> **Task requirements**: Starting with the first line of the data that follows, transcribe every line verbatim until the line containing "except Exception as e: print('LOOK', e)" has been transcribed.

> **Data section**:
━━━━━━━━
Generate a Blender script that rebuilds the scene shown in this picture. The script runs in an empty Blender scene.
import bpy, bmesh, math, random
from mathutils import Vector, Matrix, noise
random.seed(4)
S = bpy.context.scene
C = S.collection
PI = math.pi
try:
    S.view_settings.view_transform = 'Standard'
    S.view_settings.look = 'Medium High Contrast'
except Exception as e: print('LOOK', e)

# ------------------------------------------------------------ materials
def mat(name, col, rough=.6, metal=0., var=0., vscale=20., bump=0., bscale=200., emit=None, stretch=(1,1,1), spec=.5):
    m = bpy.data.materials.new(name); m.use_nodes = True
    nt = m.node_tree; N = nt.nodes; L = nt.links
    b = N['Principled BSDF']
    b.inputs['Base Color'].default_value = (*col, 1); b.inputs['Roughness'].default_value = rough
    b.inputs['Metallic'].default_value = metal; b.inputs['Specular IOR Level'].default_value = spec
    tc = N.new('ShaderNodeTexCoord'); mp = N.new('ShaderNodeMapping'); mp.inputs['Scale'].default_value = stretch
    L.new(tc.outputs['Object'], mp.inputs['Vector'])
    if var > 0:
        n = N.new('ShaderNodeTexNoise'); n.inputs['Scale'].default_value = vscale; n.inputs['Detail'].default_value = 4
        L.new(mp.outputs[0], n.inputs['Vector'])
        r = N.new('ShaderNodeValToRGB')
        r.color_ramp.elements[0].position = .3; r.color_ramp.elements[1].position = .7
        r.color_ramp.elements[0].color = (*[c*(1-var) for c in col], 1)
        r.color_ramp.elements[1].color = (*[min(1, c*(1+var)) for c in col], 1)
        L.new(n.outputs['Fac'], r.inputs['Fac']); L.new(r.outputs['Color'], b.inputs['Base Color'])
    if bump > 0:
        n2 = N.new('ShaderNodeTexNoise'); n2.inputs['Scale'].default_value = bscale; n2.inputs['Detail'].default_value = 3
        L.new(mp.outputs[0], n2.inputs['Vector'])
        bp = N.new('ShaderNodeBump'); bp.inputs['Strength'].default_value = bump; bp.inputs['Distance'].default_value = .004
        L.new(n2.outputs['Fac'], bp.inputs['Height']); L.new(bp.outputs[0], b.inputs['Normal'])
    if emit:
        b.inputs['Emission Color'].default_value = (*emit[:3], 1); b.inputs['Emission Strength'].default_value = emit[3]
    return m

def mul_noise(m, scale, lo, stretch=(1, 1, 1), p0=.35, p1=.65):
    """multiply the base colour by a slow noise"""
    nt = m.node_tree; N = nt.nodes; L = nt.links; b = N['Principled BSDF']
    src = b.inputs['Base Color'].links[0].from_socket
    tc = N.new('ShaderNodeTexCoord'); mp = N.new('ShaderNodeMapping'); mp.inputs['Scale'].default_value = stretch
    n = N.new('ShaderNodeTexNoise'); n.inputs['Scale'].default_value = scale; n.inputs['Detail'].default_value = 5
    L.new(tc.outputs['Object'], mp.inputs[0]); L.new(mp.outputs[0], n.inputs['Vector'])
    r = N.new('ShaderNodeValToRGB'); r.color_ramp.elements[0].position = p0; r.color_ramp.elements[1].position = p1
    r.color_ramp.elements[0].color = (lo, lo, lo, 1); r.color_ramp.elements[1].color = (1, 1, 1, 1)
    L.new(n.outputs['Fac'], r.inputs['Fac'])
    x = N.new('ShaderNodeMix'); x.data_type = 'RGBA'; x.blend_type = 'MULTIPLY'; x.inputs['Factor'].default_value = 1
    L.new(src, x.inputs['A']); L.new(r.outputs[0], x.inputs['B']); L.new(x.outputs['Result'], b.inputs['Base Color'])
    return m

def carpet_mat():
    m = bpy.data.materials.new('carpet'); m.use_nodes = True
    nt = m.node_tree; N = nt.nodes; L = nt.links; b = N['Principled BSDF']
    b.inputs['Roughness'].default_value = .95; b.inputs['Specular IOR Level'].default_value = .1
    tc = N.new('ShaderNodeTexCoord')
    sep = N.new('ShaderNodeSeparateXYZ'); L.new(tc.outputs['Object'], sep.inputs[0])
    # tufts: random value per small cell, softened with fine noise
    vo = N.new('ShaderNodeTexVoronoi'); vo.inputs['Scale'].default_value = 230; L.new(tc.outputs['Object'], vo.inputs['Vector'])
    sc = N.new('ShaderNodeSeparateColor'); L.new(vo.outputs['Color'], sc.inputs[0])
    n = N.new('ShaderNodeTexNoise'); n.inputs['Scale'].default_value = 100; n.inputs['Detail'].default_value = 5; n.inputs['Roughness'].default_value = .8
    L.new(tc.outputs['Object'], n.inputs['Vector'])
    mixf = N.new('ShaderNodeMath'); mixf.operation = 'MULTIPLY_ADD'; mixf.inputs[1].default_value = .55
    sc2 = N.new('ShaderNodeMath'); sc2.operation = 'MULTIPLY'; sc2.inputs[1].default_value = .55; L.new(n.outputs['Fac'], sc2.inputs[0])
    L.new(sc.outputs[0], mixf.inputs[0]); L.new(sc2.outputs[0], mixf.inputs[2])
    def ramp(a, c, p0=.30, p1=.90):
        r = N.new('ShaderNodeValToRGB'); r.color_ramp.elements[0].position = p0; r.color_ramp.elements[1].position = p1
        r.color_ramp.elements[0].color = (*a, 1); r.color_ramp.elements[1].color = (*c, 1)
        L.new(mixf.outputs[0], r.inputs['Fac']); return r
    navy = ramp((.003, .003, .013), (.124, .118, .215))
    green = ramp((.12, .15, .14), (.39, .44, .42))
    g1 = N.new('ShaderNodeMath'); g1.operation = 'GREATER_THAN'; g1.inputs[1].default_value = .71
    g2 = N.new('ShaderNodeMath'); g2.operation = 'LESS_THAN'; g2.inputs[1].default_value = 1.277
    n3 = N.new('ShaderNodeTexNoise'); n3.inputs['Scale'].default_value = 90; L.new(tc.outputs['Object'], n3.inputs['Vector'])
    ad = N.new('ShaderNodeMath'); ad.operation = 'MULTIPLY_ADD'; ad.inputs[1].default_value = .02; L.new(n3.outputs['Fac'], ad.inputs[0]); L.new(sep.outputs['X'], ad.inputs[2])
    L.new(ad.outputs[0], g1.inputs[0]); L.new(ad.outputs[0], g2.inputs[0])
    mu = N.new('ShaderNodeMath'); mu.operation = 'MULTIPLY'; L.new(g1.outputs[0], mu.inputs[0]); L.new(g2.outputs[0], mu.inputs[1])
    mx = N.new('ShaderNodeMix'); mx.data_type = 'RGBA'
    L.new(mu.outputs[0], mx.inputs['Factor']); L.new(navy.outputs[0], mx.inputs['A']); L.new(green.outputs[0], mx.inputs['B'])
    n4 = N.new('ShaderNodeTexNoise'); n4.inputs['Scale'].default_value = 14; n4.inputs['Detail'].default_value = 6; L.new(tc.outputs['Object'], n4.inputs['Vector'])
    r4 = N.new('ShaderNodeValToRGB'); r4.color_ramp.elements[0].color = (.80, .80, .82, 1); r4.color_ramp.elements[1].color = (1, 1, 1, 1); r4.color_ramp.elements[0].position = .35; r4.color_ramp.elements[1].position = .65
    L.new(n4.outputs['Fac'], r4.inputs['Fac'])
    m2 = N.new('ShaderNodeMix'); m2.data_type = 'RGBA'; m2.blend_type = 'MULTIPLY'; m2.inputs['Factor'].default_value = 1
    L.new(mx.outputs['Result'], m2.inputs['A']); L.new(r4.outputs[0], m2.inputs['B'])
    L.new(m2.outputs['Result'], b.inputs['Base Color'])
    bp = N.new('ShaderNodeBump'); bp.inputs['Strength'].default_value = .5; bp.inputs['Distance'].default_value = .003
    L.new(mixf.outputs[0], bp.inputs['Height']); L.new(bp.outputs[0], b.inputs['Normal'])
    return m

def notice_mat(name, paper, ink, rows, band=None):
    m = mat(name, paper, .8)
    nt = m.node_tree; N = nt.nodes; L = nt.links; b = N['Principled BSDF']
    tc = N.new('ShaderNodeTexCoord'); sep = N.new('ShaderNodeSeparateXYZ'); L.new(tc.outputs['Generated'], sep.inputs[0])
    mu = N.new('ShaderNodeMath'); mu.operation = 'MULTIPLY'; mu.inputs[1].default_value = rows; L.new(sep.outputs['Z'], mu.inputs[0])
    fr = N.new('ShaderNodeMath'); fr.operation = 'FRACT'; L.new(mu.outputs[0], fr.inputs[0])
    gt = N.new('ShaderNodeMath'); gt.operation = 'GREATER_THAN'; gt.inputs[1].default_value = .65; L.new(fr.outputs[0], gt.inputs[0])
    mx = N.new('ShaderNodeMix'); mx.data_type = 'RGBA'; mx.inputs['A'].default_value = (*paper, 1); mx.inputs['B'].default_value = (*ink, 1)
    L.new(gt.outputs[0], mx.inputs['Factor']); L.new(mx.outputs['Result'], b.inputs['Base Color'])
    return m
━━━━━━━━
> **Complete response**:
Generate a Blender script that rebuilds the scene shown in this picture. The script runs in an empty Blender scene.
import bpy, bmesh, math, random
from mathutils import Vector, Matrix, noise
random.seed(4)
S = bpy.context.scene
C = S.collection
PI = math.pi
try:
    S.view_settings.view_transform = 'Standard'
    S.view_settings.look = 'Medium High Contrast'
except Exception as e: print('LOOK', e)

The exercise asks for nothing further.